Mittwoch 07.12.11, 20:20 Uhr

Join us in the streets


Am Donnerstag, den 8.12. findet  um 18 Uhr im GA 03/46 an der Ruhr-Uni die nächste Veranstaltung der AG Ungleichheit & Differenz statt. Das Thema lautet: Join us in the streets: uprisings, riots, revolt and other square forms of organizing. Referent ist John Hutnyk. In der Ankündigung heißt es: »This paper examines how contemporary events are, perhaps, giving rise to new forms of participatory politics. Some of these events are recent, some emergent, and some unanticipated.

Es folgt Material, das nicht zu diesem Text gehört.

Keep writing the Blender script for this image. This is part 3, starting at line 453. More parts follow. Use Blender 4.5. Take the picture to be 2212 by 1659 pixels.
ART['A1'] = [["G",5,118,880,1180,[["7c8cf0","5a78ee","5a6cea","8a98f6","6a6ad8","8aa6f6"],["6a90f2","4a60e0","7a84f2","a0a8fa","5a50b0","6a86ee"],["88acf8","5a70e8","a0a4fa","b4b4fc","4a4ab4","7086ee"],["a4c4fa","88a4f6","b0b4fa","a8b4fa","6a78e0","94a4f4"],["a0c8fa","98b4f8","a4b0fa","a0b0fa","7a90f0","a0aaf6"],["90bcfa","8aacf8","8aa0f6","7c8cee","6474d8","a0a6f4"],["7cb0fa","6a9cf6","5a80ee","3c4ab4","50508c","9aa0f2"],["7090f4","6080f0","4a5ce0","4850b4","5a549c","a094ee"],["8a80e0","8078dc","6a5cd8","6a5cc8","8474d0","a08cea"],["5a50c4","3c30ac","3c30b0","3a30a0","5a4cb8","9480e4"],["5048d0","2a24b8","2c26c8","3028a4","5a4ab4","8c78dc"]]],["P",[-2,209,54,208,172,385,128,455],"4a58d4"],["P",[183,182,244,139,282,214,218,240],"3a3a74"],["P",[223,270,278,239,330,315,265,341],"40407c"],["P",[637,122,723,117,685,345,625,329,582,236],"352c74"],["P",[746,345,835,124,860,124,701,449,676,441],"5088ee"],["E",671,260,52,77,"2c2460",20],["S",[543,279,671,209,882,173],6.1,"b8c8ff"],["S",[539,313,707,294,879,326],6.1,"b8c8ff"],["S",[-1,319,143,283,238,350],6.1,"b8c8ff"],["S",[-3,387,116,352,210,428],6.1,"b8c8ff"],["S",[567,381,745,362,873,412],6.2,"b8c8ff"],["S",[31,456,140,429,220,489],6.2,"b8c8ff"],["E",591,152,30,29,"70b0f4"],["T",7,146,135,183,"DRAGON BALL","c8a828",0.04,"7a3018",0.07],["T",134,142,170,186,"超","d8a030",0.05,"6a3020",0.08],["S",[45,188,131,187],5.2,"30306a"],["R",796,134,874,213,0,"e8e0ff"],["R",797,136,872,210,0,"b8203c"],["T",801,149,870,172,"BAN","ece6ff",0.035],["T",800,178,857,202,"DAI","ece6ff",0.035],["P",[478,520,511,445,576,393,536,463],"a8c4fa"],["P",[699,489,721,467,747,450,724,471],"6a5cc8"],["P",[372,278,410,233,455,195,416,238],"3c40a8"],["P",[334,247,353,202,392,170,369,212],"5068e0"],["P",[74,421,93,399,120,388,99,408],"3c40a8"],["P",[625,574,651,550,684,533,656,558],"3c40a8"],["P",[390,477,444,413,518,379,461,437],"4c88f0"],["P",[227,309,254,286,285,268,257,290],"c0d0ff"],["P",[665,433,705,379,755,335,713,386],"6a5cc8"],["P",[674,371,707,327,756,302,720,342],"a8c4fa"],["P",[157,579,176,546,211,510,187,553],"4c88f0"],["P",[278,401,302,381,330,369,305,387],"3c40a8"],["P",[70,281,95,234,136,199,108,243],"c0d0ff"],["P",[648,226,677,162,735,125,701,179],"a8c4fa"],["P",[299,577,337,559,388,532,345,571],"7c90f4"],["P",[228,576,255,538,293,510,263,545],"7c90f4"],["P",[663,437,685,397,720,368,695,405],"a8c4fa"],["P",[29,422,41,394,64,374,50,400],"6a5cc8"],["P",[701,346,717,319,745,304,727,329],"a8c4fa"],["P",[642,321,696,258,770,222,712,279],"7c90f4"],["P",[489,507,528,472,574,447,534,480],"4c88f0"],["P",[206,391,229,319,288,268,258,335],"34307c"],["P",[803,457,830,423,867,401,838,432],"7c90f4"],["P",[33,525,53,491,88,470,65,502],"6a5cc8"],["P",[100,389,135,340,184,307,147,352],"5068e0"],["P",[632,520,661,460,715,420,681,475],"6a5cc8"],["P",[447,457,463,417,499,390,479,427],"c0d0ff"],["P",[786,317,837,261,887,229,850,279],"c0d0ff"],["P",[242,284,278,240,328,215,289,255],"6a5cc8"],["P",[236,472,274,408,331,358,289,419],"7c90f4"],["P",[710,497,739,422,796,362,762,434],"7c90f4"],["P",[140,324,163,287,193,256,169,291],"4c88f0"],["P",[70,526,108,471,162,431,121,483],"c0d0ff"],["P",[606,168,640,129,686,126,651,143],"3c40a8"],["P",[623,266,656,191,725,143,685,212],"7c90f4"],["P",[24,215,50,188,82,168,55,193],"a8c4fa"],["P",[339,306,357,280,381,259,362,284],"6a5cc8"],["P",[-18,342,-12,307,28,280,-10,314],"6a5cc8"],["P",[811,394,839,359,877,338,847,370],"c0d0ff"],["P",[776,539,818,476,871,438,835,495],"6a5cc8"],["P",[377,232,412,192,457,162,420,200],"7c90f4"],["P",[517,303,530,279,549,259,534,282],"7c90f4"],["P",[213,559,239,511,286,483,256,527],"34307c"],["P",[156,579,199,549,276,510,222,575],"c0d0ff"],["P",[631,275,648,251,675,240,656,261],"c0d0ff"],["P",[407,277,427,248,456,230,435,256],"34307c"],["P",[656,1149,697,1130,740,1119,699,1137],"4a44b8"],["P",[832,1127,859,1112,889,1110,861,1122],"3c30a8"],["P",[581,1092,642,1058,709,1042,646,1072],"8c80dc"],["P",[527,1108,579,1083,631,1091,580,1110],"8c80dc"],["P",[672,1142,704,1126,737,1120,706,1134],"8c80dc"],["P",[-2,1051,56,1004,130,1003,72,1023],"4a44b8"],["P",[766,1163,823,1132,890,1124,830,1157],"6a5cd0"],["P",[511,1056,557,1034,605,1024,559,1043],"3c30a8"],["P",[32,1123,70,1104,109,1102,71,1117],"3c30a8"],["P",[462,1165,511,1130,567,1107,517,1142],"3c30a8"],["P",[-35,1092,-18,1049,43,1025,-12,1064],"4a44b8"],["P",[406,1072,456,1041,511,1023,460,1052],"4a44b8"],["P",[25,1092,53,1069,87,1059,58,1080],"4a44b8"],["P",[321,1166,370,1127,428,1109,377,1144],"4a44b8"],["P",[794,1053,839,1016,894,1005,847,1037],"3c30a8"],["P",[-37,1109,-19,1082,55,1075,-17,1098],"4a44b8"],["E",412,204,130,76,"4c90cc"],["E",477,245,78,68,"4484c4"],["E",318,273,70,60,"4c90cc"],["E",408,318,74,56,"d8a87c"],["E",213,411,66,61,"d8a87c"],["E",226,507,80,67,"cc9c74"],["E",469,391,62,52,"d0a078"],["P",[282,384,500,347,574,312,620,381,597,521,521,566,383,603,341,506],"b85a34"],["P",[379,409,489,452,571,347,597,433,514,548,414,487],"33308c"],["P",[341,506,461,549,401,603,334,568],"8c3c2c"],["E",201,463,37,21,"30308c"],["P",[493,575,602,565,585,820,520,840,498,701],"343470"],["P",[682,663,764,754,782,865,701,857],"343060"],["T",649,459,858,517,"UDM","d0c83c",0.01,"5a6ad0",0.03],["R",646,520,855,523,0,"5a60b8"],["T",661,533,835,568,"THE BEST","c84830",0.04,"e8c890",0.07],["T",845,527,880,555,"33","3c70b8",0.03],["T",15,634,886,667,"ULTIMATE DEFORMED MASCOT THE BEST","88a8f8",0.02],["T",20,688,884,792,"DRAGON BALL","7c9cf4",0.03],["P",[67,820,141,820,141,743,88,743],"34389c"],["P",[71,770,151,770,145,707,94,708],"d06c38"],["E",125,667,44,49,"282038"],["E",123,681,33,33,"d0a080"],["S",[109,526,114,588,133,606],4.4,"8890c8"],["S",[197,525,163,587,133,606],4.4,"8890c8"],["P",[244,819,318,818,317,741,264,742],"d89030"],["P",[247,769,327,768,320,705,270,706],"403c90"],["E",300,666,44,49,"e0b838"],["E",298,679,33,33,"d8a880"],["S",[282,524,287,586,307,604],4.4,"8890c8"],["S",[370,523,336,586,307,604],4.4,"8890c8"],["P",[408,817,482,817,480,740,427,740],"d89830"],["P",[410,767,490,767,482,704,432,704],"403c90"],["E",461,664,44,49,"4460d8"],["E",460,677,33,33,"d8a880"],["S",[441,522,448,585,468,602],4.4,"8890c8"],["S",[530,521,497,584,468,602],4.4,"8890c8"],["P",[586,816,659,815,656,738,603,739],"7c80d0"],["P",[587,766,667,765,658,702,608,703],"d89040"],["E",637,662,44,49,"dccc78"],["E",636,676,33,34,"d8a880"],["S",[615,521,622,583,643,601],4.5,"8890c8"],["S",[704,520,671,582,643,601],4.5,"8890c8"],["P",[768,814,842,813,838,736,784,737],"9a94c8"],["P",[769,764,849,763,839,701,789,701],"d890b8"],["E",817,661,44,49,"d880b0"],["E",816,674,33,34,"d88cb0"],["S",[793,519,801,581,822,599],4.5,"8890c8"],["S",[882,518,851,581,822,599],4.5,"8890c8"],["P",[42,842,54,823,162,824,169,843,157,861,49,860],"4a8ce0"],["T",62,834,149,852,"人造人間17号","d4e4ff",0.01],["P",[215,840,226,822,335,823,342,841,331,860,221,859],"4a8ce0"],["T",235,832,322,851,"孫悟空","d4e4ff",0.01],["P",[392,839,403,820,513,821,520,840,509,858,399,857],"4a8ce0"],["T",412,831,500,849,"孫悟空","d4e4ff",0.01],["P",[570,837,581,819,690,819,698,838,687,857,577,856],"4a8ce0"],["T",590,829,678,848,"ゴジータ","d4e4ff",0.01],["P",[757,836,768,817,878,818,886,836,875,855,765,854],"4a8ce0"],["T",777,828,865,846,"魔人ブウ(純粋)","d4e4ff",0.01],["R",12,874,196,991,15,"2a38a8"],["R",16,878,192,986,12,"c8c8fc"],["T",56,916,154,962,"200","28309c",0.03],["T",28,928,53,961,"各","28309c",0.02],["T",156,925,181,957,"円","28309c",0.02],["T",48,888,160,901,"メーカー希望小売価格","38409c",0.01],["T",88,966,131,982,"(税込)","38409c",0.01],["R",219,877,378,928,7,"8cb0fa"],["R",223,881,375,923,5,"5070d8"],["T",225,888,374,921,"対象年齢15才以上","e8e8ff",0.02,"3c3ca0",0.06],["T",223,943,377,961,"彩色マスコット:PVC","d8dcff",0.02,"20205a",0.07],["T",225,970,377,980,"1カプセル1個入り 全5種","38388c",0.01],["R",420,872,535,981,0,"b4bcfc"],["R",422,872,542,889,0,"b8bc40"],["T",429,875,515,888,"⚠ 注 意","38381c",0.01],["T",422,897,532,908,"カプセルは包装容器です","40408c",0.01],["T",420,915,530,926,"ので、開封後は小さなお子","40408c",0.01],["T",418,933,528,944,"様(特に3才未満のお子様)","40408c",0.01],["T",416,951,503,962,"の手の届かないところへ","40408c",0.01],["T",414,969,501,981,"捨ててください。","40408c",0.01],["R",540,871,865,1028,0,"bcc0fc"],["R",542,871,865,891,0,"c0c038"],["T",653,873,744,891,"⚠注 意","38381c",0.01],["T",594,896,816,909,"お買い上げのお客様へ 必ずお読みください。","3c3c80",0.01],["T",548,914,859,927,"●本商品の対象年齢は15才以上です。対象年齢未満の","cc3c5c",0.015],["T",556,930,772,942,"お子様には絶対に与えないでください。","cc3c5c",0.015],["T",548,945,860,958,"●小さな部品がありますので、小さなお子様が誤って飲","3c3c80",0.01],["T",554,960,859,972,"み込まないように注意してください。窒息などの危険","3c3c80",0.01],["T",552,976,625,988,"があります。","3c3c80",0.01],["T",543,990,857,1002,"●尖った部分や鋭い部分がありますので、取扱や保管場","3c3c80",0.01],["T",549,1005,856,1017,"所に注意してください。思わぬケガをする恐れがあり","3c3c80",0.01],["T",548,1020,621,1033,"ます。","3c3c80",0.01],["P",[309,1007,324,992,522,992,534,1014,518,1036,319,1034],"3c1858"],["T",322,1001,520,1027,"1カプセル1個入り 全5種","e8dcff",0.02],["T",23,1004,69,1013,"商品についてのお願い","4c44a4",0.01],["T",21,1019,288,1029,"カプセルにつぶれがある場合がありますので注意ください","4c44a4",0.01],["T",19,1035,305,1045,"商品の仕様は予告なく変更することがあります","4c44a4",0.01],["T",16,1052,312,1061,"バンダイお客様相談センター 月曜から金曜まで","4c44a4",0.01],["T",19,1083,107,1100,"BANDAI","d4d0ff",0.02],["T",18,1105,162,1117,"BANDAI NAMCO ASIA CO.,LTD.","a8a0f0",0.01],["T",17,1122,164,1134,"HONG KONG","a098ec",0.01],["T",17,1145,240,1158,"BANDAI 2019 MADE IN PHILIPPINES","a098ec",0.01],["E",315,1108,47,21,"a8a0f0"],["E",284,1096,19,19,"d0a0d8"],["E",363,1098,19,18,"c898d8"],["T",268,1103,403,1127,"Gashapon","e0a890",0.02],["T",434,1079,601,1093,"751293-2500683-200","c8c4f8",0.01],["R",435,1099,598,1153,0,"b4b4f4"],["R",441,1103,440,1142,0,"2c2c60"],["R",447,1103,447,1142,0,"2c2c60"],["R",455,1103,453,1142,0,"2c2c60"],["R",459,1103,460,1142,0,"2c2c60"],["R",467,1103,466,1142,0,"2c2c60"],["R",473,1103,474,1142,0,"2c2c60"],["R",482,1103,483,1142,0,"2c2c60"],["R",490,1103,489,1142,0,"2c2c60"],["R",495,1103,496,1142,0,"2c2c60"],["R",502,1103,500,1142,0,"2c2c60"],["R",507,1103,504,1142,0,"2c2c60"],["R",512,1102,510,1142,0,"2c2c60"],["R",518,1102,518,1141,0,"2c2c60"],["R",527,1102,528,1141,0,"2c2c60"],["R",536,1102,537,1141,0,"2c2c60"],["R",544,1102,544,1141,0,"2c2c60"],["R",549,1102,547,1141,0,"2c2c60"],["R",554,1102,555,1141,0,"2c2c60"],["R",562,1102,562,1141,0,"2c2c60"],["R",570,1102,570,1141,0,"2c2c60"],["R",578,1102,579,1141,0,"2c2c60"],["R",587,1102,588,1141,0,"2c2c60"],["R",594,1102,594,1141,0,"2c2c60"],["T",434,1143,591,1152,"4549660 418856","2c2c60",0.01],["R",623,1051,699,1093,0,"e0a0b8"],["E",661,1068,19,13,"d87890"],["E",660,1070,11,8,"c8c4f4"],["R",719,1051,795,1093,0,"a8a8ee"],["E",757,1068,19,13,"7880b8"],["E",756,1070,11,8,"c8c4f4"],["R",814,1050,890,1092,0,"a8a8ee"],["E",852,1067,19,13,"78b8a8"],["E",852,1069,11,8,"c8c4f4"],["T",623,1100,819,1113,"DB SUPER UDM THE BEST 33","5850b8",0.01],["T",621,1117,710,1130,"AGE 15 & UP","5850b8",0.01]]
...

They reach from the wave of public mobilisations in city squares; Tahrir, Syntagma, Madrid, Occupy Wall Street (Butler 2011) and #OccupyLSX to the use of new technologies and communications media; citizen journalism, counter-mapping, bespoke apps for organization and new activist groupings and projects (UfSO, The Paper). Topics of interest reach from the efforts to articulate rights on the part of diasporic settler groups in the UK and Germany (for example, taxi-drivers, sex-workers, and travelers in Southeast London: see Mathew 2005, Chatterton, Rees, Norman ESRC research in Leeds 2007-9); to the cultural turn of the political lobbies, from the Tea-Party in the US, the English Defense League in England, to the Bersih movement in Malaysia; as well as climate change activists and practitioners of new forms of political urban ecology (Mitchell 2003, Harvey 1973). These new forms – are they even new? what role do intellectual and cultural theorists possibly have, if any? – deserve attention since they occur in the context of austerity and after ten years of ‘war on terror’ – making it very interesting to see people work collectively in ways co-constitutive of better – democratic? – aspiration for change (Freire 1970, Escobar 2009). The discussion seeks to connect this emergent optimism and enthusiasm with the politics and representation of constituent groups from earlier cycles of struggle, considering vanguardism and Party politics, access issues, interests, and the critical question of comportment towards the Masses, the Rabble, the Mob, the Lump«en or the Racaille. Reference will be made to writings by Jacques Derrida, Slavoj Žižek, Susan Buck-Morss and Alain Badiou.